Germanos Dimakos (Greek: Γερμανός Δημάκoς, 1912–2004) was a Greek priest and prominent member of the Greek Resistance during World War II, fighting in the ranks of the Greek People's Liberation Army (ELAS). He is best known by his sobriquet, Papa-Anypomonos (Παπα-Ανυπόμονος, "Father Impatient").

He was born Georgios Dimakos in 1912, in the village of Agrydaki in Gortynia. He was ordained a deacon on 29 July 1934, adopting the name Germanos. In 1940, when Greece entered World War II, he was the hegumenos of the Agathonos Monastery near Ypati in Phthiotis. After the start of the Axis Occupation of Greece, he became a member of the Communist-sponsored National Liberation Front (EAM), and served as chairman of the community of Dadi. On 14 May 1943 at the village of Koukouvista he met Aris Velouchiotis, the chief captain of ELAS, EAM's guerrilla wing. Henceforth Dimakos became a close associate of Velouchiotis, following him in his tours around Greece. His bravery and zeal earned him the sobriquet Papa-Anypomonos from Velouchiotis himself.

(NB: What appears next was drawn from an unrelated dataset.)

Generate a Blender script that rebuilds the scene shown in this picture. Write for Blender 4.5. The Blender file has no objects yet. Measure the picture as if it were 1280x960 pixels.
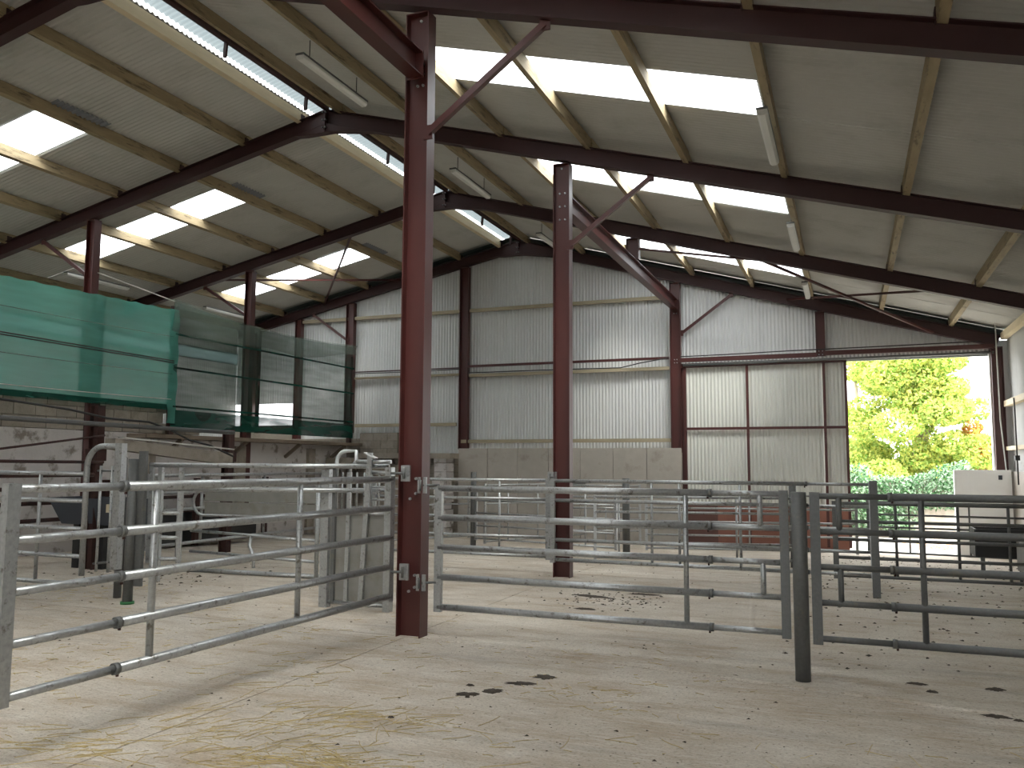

Following the Varkiza agreement of 1945 and the disbandment of ELAS, he returned to the Agathonos Monastery. In 1946, during the "White Terror" preceding the outbreak of the Greek Civil War, he was kidnapped and tortured by a right-wing band. The Regime of the Colonels also persecuted him as a communist sympathizer, and sent him before the Synodical Court in 1968, where he was acquitted. Only during the last years of his life was his role in the Resistance acknowledged and honoured by the Church of Greece. In 2010 the new park of Vytina was named after him.